● Short task
Gather the lines from the material that contain "empty".

#####

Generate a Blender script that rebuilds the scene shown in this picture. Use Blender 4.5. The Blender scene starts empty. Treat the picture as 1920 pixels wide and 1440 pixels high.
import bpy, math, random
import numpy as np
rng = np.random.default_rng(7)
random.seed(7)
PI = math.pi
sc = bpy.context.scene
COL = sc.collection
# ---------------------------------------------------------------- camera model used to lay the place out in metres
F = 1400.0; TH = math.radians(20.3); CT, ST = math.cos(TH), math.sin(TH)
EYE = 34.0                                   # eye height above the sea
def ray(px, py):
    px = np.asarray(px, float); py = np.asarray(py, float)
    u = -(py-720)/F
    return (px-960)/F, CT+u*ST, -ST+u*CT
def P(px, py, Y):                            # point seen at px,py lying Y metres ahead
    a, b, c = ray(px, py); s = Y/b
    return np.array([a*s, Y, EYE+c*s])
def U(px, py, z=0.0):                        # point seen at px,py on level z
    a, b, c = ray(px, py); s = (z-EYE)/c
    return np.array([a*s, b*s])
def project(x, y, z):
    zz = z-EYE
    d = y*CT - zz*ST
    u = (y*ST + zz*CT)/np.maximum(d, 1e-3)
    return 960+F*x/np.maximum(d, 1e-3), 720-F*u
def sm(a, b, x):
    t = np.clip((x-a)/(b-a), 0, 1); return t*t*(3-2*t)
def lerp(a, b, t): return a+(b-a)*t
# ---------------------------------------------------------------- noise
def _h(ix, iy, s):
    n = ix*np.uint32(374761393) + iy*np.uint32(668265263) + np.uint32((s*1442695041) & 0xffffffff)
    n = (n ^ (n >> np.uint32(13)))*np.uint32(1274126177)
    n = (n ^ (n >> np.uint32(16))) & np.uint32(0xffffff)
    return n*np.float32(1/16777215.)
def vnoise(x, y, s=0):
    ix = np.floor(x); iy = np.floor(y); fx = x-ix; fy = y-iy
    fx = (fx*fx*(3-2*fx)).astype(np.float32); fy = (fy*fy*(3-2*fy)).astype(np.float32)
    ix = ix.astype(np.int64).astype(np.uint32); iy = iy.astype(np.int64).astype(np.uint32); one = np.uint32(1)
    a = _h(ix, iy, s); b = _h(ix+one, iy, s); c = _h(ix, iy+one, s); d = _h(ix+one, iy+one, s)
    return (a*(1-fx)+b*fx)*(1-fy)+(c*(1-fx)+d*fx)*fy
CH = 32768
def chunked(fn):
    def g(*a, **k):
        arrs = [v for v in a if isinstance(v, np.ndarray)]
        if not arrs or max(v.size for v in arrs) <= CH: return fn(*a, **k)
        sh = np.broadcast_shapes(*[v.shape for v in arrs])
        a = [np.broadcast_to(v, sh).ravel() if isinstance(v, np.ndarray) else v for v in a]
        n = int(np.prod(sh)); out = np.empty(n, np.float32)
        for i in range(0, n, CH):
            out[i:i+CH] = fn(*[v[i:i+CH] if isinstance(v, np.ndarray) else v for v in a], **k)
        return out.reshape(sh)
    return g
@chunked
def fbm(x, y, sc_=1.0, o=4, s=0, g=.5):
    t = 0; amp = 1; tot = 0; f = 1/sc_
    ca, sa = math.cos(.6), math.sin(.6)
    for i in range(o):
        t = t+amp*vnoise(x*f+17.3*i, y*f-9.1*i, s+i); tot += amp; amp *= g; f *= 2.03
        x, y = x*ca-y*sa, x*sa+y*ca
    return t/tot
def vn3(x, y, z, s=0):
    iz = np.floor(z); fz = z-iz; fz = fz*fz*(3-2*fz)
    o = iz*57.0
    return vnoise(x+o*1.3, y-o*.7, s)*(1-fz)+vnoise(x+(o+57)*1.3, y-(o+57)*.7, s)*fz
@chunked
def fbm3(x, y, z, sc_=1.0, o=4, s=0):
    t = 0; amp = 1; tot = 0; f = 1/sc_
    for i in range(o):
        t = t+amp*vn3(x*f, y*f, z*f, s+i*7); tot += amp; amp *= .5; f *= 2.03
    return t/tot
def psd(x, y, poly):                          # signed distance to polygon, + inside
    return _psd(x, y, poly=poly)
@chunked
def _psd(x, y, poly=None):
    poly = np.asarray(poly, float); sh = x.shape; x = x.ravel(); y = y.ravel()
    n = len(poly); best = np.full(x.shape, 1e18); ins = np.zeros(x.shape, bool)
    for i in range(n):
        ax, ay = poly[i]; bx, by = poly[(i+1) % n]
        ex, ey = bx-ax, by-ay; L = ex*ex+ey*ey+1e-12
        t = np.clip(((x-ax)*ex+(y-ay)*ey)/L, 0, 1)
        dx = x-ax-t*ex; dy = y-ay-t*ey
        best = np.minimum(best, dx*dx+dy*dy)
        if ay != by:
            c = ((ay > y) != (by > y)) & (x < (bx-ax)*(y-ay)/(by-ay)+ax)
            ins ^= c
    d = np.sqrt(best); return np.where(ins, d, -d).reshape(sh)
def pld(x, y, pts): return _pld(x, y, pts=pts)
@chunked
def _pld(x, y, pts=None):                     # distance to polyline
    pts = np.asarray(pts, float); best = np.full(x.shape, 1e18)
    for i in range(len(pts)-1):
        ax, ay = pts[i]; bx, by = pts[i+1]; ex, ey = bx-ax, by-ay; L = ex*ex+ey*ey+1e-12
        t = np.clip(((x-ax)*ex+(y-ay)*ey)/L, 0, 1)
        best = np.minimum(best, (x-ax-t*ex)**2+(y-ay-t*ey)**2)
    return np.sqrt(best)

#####

● Complete output
Generate a Blender script that rebuilds the scene shown in this picture. Use Blender 4.5. The Blender scene starts empty. Treat the picture as 1920 pixels wide and 1440 pixels high.
        n = int(np.prod(sh)); out = np.empty(n, np.float32)